(Stored records)
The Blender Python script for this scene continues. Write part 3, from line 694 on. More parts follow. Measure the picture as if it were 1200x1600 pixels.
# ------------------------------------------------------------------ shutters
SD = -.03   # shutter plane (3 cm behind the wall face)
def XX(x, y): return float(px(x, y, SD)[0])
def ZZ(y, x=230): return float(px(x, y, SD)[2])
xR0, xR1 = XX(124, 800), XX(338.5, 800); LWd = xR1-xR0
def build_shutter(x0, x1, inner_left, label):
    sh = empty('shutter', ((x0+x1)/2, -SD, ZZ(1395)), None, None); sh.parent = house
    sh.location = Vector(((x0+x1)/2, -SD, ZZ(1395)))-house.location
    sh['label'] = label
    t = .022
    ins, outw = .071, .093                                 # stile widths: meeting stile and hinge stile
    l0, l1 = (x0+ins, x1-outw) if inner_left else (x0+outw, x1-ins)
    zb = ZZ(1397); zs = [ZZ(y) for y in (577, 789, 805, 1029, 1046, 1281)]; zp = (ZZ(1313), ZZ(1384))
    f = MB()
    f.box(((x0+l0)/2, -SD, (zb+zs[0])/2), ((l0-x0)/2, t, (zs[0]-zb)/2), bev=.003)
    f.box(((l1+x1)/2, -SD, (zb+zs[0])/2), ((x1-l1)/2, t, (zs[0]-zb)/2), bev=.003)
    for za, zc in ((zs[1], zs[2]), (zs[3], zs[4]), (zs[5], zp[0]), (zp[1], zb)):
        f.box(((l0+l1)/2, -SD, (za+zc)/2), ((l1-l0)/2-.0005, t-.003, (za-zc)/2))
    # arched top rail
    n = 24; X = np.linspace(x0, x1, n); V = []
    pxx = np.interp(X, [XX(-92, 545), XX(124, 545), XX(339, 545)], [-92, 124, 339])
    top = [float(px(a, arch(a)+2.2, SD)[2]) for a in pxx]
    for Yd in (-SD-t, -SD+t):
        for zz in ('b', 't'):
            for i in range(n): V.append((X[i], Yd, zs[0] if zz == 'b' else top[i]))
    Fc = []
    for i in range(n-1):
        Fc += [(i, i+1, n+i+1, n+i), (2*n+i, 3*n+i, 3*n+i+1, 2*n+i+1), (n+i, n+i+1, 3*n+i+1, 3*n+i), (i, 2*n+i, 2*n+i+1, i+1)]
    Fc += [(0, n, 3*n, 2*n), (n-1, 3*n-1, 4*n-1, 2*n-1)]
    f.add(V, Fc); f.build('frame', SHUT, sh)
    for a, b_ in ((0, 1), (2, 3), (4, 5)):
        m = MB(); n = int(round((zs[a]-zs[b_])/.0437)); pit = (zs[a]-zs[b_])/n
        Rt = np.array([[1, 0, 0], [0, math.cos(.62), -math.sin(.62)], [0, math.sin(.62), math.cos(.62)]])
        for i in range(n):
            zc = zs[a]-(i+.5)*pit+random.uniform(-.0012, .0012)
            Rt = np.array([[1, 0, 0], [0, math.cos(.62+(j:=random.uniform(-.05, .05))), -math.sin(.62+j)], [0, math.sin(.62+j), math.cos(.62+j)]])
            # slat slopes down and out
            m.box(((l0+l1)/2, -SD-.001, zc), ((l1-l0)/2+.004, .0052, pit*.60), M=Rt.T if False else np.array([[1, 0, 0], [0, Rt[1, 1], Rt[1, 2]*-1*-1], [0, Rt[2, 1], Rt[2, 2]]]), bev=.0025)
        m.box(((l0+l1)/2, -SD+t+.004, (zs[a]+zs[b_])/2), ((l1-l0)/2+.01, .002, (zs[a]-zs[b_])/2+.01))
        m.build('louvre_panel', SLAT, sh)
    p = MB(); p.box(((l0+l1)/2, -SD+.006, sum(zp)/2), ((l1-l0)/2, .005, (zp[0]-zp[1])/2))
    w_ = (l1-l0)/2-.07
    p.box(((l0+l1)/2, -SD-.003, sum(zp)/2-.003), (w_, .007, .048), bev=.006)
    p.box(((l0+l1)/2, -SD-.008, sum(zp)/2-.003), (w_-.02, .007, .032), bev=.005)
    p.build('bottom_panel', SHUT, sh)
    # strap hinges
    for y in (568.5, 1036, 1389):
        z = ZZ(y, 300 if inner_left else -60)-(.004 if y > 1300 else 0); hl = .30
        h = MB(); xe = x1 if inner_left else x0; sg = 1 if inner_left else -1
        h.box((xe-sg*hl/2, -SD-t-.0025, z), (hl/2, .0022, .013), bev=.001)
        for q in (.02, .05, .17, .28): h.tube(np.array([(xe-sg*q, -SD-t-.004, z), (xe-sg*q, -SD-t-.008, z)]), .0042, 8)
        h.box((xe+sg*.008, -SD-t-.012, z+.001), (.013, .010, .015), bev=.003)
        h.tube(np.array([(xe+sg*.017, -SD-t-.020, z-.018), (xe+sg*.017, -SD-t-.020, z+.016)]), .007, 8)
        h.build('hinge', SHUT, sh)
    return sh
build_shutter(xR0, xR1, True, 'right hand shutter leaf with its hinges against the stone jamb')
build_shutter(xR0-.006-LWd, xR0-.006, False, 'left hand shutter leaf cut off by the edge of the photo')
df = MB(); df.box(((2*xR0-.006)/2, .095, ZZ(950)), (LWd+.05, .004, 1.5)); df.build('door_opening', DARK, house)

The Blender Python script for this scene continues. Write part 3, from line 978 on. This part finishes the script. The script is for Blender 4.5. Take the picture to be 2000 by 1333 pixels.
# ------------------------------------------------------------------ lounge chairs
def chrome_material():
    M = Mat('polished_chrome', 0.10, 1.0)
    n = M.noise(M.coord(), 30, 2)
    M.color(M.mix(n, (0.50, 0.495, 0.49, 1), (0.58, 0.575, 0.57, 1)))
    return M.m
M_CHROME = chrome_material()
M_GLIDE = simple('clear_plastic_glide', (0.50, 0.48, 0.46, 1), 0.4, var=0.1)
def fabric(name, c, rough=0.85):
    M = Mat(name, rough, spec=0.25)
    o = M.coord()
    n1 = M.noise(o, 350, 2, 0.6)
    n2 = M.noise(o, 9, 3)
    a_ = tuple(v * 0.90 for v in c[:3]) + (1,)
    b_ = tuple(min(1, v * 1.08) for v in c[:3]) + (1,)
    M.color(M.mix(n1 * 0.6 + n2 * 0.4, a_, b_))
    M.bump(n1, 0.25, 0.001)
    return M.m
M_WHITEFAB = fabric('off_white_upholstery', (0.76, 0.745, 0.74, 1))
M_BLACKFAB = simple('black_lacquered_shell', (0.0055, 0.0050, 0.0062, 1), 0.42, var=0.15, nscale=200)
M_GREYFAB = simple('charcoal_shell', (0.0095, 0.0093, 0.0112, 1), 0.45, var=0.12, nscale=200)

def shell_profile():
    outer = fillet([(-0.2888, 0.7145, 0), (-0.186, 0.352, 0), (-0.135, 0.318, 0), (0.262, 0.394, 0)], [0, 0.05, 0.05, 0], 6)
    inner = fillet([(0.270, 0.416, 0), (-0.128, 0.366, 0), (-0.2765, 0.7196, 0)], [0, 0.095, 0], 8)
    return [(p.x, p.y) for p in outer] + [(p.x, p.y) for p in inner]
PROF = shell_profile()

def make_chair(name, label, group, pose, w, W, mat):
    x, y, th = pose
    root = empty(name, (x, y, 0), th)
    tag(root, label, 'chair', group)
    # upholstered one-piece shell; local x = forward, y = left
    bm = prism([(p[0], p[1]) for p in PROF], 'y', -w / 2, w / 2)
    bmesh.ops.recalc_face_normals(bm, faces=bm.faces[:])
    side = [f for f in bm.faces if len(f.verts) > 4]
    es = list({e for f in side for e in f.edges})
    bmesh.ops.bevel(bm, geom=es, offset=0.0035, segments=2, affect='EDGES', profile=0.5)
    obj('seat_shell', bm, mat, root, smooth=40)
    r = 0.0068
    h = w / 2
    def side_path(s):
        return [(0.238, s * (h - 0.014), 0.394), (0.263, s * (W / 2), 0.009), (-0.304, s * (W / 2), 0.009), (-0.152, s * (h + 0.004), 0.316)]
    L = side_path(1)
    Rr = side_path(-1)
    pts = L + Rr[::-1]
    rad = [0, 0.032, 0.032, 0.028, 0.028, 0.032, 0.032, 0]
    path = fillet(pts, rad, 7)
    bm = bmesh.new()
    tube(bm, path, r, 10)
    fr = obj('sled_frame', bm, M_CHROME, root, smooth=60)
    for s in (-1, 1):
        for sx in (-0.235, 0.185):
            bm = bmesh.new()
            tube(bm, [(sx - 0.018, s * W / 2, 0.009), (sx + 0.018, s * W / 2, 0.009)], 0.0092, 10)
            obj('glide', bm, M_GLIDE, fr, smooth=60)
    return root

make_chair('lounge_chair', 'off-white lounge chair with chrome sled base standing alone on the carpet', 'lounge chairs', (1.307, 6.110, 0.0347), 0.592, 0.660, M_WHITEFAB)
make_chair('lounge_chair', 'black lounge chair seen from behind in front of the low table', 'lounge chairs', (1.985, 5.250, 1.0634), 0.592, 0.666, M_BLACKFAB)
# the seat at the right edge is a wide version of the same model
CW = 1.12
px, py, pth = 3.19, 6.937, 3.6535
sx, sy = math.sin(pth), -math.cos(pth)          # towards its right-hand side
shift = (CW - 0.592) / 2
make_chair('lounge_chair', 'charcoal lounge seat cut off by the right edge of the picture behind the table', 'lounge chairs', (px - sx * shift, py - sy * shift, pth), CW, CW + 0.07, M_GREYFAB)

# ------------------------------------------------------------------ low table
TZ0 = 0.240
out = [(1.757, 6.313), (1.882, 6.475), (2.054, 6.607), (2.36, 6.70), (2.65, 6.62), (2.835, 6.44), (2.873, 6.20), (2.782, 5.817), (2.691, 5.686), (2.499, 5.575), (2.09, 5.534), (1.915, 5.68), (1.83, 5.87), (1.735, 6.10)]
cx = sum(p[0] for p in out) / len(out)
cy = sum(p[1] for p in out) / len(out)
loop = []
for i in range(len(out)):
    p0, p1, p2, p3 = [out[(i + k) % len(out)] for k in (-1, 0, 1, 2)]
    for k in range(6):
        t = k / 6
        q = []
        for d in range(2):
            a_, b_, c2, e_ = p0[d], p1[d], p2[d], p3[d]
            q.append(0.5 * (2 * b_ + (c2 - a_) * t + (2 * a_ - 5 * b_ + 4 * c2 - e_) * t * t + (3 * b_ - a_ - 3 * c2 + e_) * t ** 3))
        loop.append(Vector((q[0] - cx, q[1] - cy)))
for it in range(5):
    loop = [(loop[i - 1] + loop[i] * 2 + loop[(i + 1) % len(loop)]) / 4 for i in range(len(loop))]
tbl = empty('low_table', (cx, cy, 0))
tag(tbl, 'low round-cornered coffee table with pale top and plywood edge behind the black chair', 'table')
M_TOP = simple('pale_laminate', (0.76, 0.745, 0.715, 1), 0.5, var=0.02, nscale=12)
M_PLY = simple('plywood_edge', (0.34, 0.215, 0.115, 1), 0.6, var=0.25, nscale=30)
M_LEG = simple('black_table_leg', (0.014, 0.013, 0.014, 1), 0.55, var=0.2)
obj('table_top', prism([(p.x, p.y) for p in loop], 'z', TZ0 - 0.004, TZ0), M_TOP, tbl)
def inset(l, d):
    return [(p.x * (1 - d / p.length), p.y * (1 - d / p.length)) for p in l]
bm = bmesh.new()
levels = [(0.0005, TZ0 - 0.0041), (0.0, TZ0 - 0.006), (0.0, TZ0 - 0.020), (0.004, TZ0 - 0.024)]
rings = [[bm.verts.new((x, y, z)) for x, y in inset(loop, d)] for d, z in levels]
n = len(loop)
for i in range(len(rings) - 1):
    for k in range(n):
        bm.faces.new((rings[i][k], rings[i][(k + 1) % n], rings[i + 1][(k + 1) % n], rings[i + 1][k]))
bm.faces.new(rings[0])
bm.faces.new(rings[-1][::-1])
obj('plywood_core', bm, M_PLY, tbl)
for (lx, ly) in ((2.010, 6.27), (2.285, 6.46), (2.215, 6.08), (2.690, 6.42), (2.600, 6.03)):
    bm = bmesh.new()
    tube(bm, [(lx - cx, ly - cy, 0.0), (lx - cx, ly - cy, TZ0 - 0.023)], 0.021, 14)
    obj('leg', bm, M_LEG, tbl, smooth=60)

#### Aim of the exercise:
Take the listing above and repeat exactly the lines from the one containing "by 1333 pixels." through the one containing "0.45, var=0.12, nscale=200)", both included.

#### The output:
The Blender Python script for this scene continues. Write part 3, from line 978 on. This part finishes the script. The script is for Blender 4.5. Take the picture to be 2000 by 1333 pixels.
# ------------------------------------------------------------------ lounge chairs
def chrome_material():
    M = Mat('polished_chrome', 0.10, 1.0)
    n = M.noise(M.coord(), 30, 2)
    M.color(M.mix(n, (0.50, 0.495, 0.49, 1), (0.58, 0.575, 0.57, 1)))
    return M.m
M_CHROME = chrome_material()
M_GLIDE = simple('clear_plastic_glide', (0.50, 0.48, 0.46, 1), 0.4, var=0.1)
def fabric(name, c, rough=0.85):
    M = Mat(name, rough, spec=0.25)
    o = M.coord()
    n1 = M.noise(o, 350, 2, 0.6)
    n2 = M.noise(o, 9, 3)
    a_ = tuple(v * 0.90 for v in c[:3]) + (1,)
    b_ = tuple(min(1, v * 1.08) for v in c[:3]) + (1,)
    M.color(M.mix(n1 * 0.6 + n2 * 0.4, a_, b_))
    M.bump(n1, 0.25, 0.001)
    return M.m
M_WHITEFAB = fabric('off_white_upholstery', (0.76, 0.745, 0.74, 1))
M_BLACKFAB = simple('black_lacquered_shell', (0.0055, 0.0050, 0.0062, 1), 0.42, var=0.15, nscale=200)
M_GREYFAB = simple('charcoal_shell', (0.0095, 0.0093, 0.0112, 1), 0.45, var=0.12, nscale=200)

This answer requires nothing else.